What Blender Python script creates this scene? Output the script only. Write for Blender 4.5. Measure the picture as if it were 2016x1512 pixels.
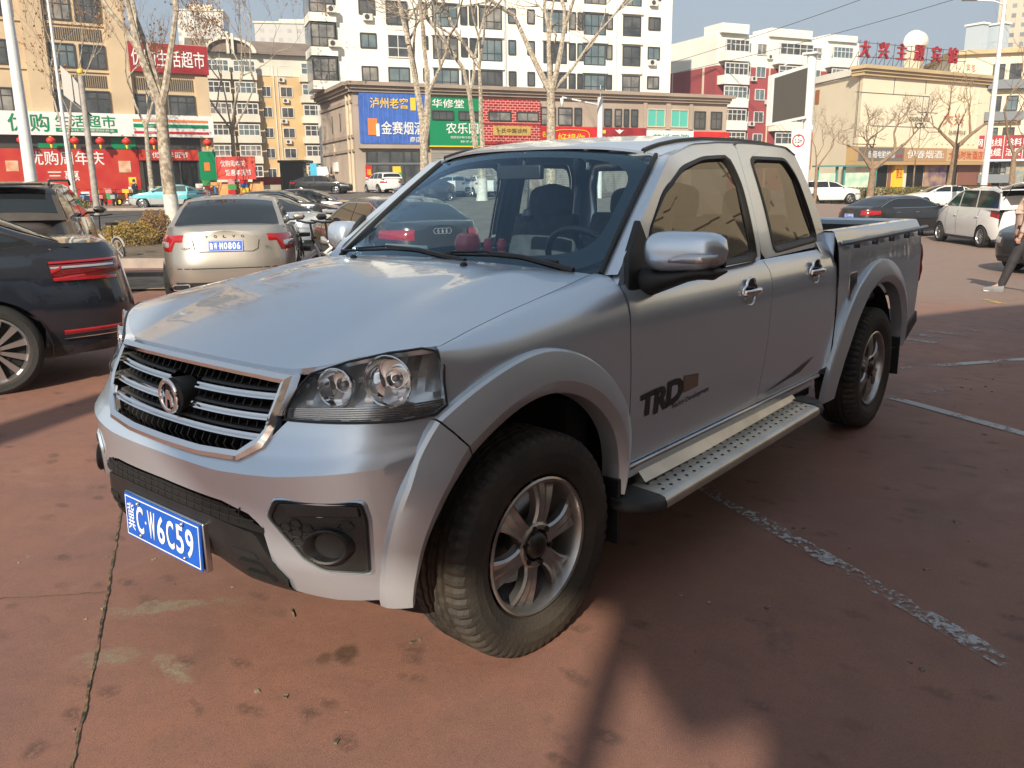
import bpy, math, random, bmesh
from mathutils import Vector, Matrix
from math import sin, cos, pi, radians, sqrt
random.seed(7)
for o in list(bpy.data.objects): bpy.data.objects.remove(o)
SC = bpy.context.scene
COL = SC.collection
# ---------------------------------------------------------------- camera
CAMP = Vector((1.924, 2.337, 1.458)); YAW, PITCH, ROLL = 3.8374, -0.23424, -0.01225
cam = bpy.data.cameras.new('camera'); camo = bpy.data.objects.new('camera', cam); COL.objects.link(camo)
fwd = Vector((cos(YAW)*cos(PITCH), sin(YAW)*cos(PITCH), sin(PITCH)))
rt = Vector((sin(YAW), -cos(YAW), 0)); up = rt.cross(fwd)
rt2 = rt*cos(ROLL)+up*sin(ROLL); up2 = up*cos(ROLL)-rt*sin(ROLL)
camo.matrix_world = Matrix(((rt2.x, up2.x, -fwd.x, CAMP.x), (rt2.y, up2.y, -fwd.y, CAMP.y), (rt2.z, up2.z, -fwd.z, CAMP.z), (0, 0, 0, 1)))
cam.sensor_width = 36.0; cam.lens = 1661.5/2016*36; cam.clip_start = 0.05; cam.clip_end = 3000
SC.camera = camo
# ---------------------------------------------------------------- sky + sun
SUN_AZ = radians(24); SUN_EL = radians(31)
w = bpy.data.worlds.new('World'); SC.world = w; w.use_nodes = True
nt = w.node_tree; bg = nt.nodes['Background']; bg.inputs['Strength'].default_value = 0.075
sky = nt.nodes.new('ShaderNodeTexSky'); sky.sky_type = 'NISHITA'; sky.sun_disc = False
sky.sun_elevation = SUN_EL; sky.sun_rotation = pi/2-SUN_AZ
sky.air_density = 1.0; sky.dust_density = 1.6; sky.ozone_density = 1.0; sky.altitude = 30
hs_ = nt.nodes.new('ShaderNodeHueSaturation'); hs_.inputs['Saturation'].default_value = .75; hs_.inputs['Value'].default_value = .98
nt.links.new(sky.outputs[0], hs_.inputs['Color']); hz_ = nt.nodes.new('ShaderNodeMixRGB'); hz_.inputs[0].default_value = .60; hz_.inputs[2].default_value = (4.1, 4.8, 5.7, 1); nt.links.new(hs_.outputs[0], hz_.inputs[1]); nt.links.new(hz_.outputs[0], bg.inputs[0])
sl = bpy.data.lights.new('sun', 'SUN'); sl.energy = 5.0; sl.angle = radians(0.4); sl.color = (1, .89, .72)
so = bpy.data.objects.new('sun', sl); COL.objects.link(so)
sdir = Vector((cos(SUN_AZ)*cos(SUN_EL), sin(SUN_AZ)*cos(SUN_EL), sin(SUN_EL)))
so.rotation_euler = sdir.to_track_quat('Z', 'Y').to_euler(); so.location = (20, 20, 40)
SC.view_settings.view_transform = 'Standard'; SC.view_settings.look = 'None'; SC.view_settings.exposure = 0.60
SC.cycles.max_bounces = 7; SC.cycles.transparent_max_bounces = 12; SC.cycles.caustics_reflective = False; SC.cycles.caustics_refractive = False
# ---------------------------------------------------------------- helpers
def lerp(a, b, t): return a+(b-a)*t
def interp(x, xs, ys):
    if x <= xs[0]: return ys[0]
    for i in range(1, len(xs)):
        if x <= xs[i]: return lerp(ys[i-1], ys[i], (x-xs[i-1])/(xs[i]-xs[i-1]))
    return ys[-1]
MATS = {}
def mat(name, col, rough=.5, metal=0, coat=0, var=0, vscale=4, bump=0, bscale=60, emit=None, spec=None, col2=None, aniso=None, vdet=4, rvar=0, crough=.05):
    if name in MATS: return MATS[name]
    m = bpy.data.materials.new(name); m.use_nodes = True; MATS[name] = m
    n = m.node_tree; b = n.nodes['Principled BSDF']; L = n.links.new
    c = (*col, 1)
    b.inputs['Base Color'].default_value = c; b.inputs['Roughness'].default_value = rough
    b.inputs['Metallic'].default_value = metal; b.inputs['Coat Weight'].default_value = coat; b.inputs['Coat Roughness'].default_value = crough
    if spec is not None: b.inputs['Specular IOR Level'].default_value = spec
    if var or col2:
        tc = n.nodes.new('ShaderNodeTexCoord'); no = n.nodes.new('ShaderNodeTexNoise'); no.inputs['Scale'].default_value = vscale; no.inputs['Detail'].default_value = vdet
        L(tc.outputs['Object'], no.inputs['Vector'])
        rp = n.nodes.new('ShaderNodeValToRGB'); rp.color_ramp.elements[0].position = .35; rp.color_ramp.elements[1].position = .65
        c2 = col2 if col2 else tuple(min(1, k*(1+var)) for k in col)
        rp.color_ramp.elements[0].color = (*(col if col2 else tuple(k*(1-var) for k in col)), 1); rp.color_ramp.elements[1].color = (*c2, 1)
        L(no.outputs['Fac'], rp.inputs['Fac']); L(rp.outputs['Color'], b.inputs['Base Color'])
        if rvar:
            mr = n.nodes.new('ShaderNodeMapRange'); mr.inputs[3].default_value = rough-rvar; mr.inputs[4].default_value = rough+rvar
            L(no.outputs['Fac'], mr.inputs[0]); L(mr.outputs[0], b.inputs['Roughness'])
    if bump:
        tc = n.nodes.new('ShaderNodeTexCoord'); no = n.nodes.new('ShaderNodeTexNoise'); no.inputs['Scale'].default_value = bscale; no.inputs['Detail'].default_value = 5
        L(tc.outputs['Object'], no.inputs['Vector']); bp = n.nodes.new('ShaderNodeBump'); bp.inputs['Strength'].default_value = bump; bp.inputs['Distance'].default_value = .02
        L(no.outputs['Fac'], bp.inputs['Height']); L(bp.outputs[0], b.inputs['Normal'])
    if emit: b.inputs['Emission Color'].default_value = (*emit[:3], 1); b.inputs['Emission Strength'].default_value = emit[3]
    return m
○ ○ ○
Task to complete:
Count the lines that include the word "scene" and state the result as a bare number.

Correct output:
2